I put Middle Earth Journal in hiatus in May of 2008 and moved to Newshoggers.
I temporarily reopened Middle Earth Journal when Newshoggers shut it's doors but I was invited to Participate at The Moderate Voice so Middle Earth Journal is once again in hiatus.

Wednesday, November 07, 2012

Always a blame game

Romney lost so let the blame game begin.  Conservatives just can't believe they are out of touch with the American people so some are blaming Romney.

Conservative leaders on Wednesday lashed out at Mitt Romney, saying his attempts to paint himself as a centrist and hide his principles cost him the presidency.
They vowed to wage a war to put the Tea Party in charge of the Republican Party by the time it nominates its next presidential candidate.
“The battle to take over the Republican Party begins today and the failed Republican leadership should resign,” said Richard Viguerie, a top activist and chairman of ConservativeHQ.com.
He said the lesson on Romney’s loss to President Obama on Tuesday is that the GOP must “never again” nominate a “a big government established conservative for president.”
Jenny Beth Martin of Tea Party Patriots said Romney failed to make the kind of strong case for conservatism that would have won the election.
 Of course it's the Tea Party that probably cost the Republicans the Senate for the second election in a row.

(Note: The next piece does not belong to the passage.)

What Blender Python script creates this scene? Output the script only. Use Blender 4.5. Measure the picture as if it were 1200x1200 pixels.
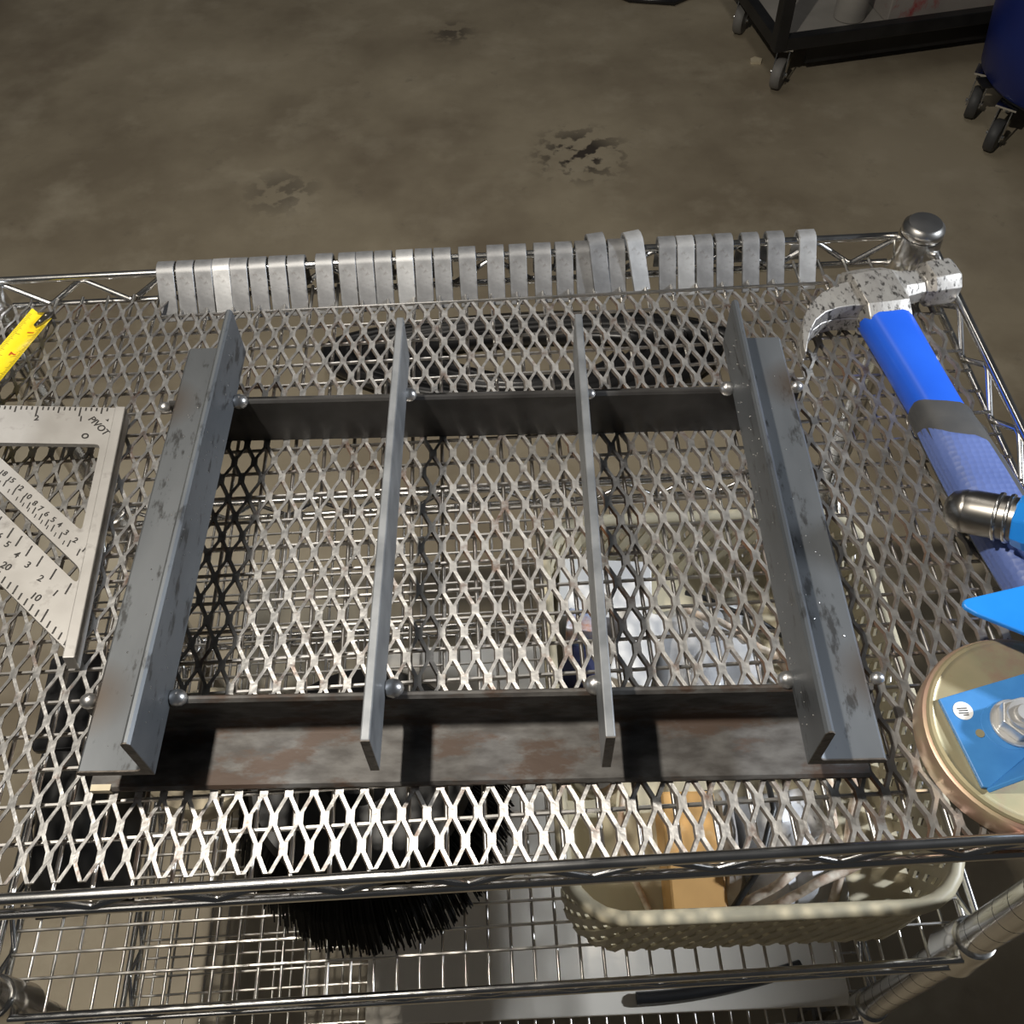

Some are blaming Chris Christie because he was well, doing his job.  Doug Mataconis:
It was inevitable that conservative activists and advocates would find someone other than Mitt Romney and the Republican Party to blame for the fact that Mitt Romney lost the election and succeeded in winning only two of the states that Barack Obama had won in 2008. After all, we can’t admit that the Republican Party is slowly but surely losing touch with a large segment of the American public, including its fastest growing minority group. We can’t say that four years of opposing the President at every turn while failing to offer a coherent alternative contributed to the GOP’s problem. Nobody’s going to admit that the fact that GOP still hasn’t come to terms with the legacy of the Bush years, or that it spent the better part of the winter and spring of 2012 alienating women, contributed to its electoral troubles. And, surely, it can’t be because the polls were right all along and the American people actually wanted to re-elect the President. No, a scapegoat must be found and, at least in this initial 24 hours after Election Night, that scapegoat appears to be the Governor of New Jersey.
 If the Republican Party is going to survive it must come to recognize that their problem is their ideology.  It's simply not very popular.  I was watching FOX News today and Shepard Smith left the ranch again.  He was talking to some Republican hack who was talking about not increasing tax rates but eliminating deductions.  Smith went ballistic and said that everyone is in favor of eliminating deductions as long as they are not their deductions.  Once again poor Shep is telling truth to power - something Roger Ailes is not real happy about I would guess.  Republican economics is always based on unicorns and fairy dust.

In 2008 I thought that Obama would be a one term President because there was no way he could fix the economy.  What I didn't count on was the Republicans would only be able to come up with a hapless field to challenge him.  If Mitt Romney is the best the party can come up with the party is in big trouble.